「メランコリック実験」
「逆ギレ刑事」というサークルの同人誌です。
メインライターは袴田めら氏。
この同人誌は、再録作品4編。書き下ろし1編という
構成の短編漫画集です。
「百合」作品は再録の中に1編。書き下ろし作品も
「百合」ですね。
読後の第一印象は・・・レビューでは何度か書いて
いますが、やはり袴田めら氏は漫画が上手い。
「百合」好きではありますが、この作品に掲載され
ているヘテロな作品もすんなり読めました。
もちろん「百合」作品も良作です。
では「百合」作品を中心にレビューさせていただき
ます。
●「いーたん」
いーたんは佳也乃のぬいぐるみ。佳也乃は野球部の
エースに憧れている少女。そんな佳也乃を見つめる
のは少女・サロメ。
いーたん視点で二人の関係を描いている作品です。
う~ん。切ないけれど優しいお話です。
「百合」ものとしてはオーソドックスな三角関係
ものですが、サロメの心中を察すると、切なくも
狂おしくも、幸せな気分にさせられます。
そんな心中を知る良しもないいーたんのモノローグ
が巧い具合に作用しているのも良いですね。
あと、サロメという名前が巧いです。舞台はどう
考えても日本だし、見た目も日本人っぽいのに、
この名前。というポイントのつけ方が非常に巧いと
思いました。
●「あなたを虜に」
"村田さん"は大食い少女。同じクラスの"斉藤"(♀)
は"村田さん"のために大量のお弁当を作るのだった。
・・・というお話(汗)
"斉藤"は袴田キャラとしては珍しく萌えキャラです
ね。眼鏡に長い黒髪は反則です!(汗)
心の通い合った「百合」ではないですが"斉藤"が
味わう、天にも昇るようなハッピーな気分が、非常
に上手く表現されていて、読んでいる私もハッピー
な気分にさせられました。
コメディ調ですが、良いポイントを捉えている作品
だと思います。
両作品とも「百合」の傑作というワケではないです
が小品ながら、上手く「百合」ポイントを押さえて
いるし、なにより同人誌と思えないような丁寧な
仕事が良いです。(もちろん他のヘテロな作品も)
では、総評。
わたくしは4点。袴田先生の絵柄って
パット見地味だけれど、ときどき、
はっとするほど可愛かったり、綺麗だと思ったり
するのよ~。今回も見せて頂いたわ!
私は2点。やはり漫画としての完成度が
高いと思う。今年の袴田めら先生の
活躍に期待。
総評:●●●●○★★☆
袴田めら氏関連の同人誌の感想はこちら。
●「注文の多いセーラー服」
●「evil and flowers」
« DVD「カレイドスターぐっどだよ!ぐぅーど!」 | トップページ | 今週買った物など+検索順位 »
コメント
この記事へのコメントは終了しました。
今回紹介されたご本で、「ヘテロ作品も入っていて百合好きのわたしでもすんなり読めました」と言うような記述がありますが、具体的にどういう理由で読むことができたのか、個人的に興味があります。

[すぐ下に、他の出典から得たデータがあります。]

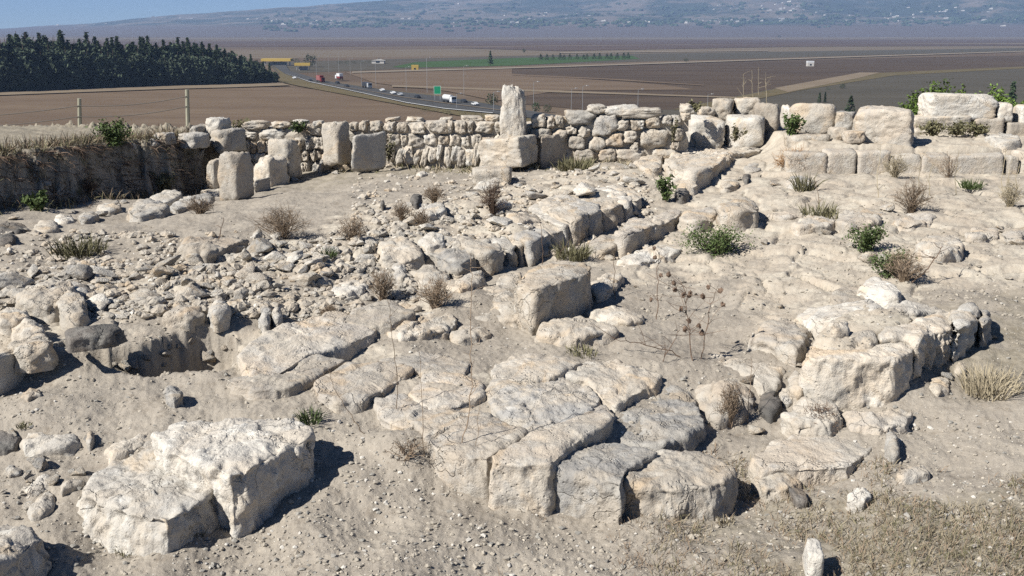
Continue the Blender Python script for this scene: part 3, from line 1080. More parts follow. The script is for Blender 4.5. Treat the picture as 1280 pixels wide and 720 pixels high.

実は、カミングアウトしますが、虚人ねこさんの書かれるものをかなり信用しているのは、ヘテロ作品が嫌いという理由をかなりきちんとした筋道を立てて語ってらっしゃるからなのです。
ですから、その作品のどこが理由ですんなり読めたのかを知ることによって、虚人ねこさんという方をより深く理解できるかと思ったし、わたしの今後の創作活動においてもきっと意味のあることになると思います。
わたしが「イマイチ」だと感じた作品を褒めてらっしゃる時もありましたから、それは感性と嗜好の違いというより他にないのですが。
ちなみにわたしは女性で、恋愛対象はほとんど男性ですが、子供の頃は結婚願望がなく、それを持つようになっても「玉の輿願望」を持ったことがありません。
それで、「マリみて」を初めて読んだ時、「定番ものも少しずらすと面白いな」と感じたのですが、ストパニに触れた時点でその手のお姉様キャラに飽きたというのも多少はおわかりいただけると思います。
というわけで、こちらのサイトの性格上こちらのサイトでは無理もあるでしょうし、他の読者の方でわたしと同じ考えの方多分いらっしゃらないでしょうから、うちのサイトのアドレスを書いておきましたのでいらしてください。
本来メールで書くべきことなのですが、あいにくメールが使えません上に、こういう考えの者がいるということを知っていただくこともなにか意義があるように思えましたので(僭越ではありますが)こちらに書かせていただきました。不適切だと思われたら消してください。
http://d.hatena.ne.jp/kayoco/
投稿: べにすずめ | 2007.02.24 15:04
★べにすずめ様
コメントありがとうございます。
>ヘテロ作品が嫌い
ヘテロ作品そのものが嫌いなのではないのです。
ヘテロ作品で良くある、男にとって都合の良い
女、女にとって都合の良い男が嫌いなのです。
(もっと正確にいうと、そういう作品の「臭い」が
キライなのです)
「メランコリック実験」では、ヘテロな恋愛もの
がメインの1話をのぞいて、2話はヘテロだけど
袴田氏の純朴っぽい絵柄もあって、「臭い」を
あまり感じませんでした。
袴田氏は「百合」の名作も描いていらっしゃる
作家ですから、そういう人は、ヘテロでも「臭い」
を出さないんだな、と感じたわけです。
>「ざれごと寝言大事なこと」日記
ご紹介ありがとうございます。
まず、記事を読ませて頂いて、私がコメントでき
そうなら、コメント致しますね。
投稿: 虚人ねこ | 2007.02.25 23:44
わがまま言ってすみませんでした。
どうもありがとうございました。
投稿: べにすずめ | 2007.02.26 20:47
★べにすずめさま
コメントありがとうございます。
いえいえ、これからもご意見お願いします。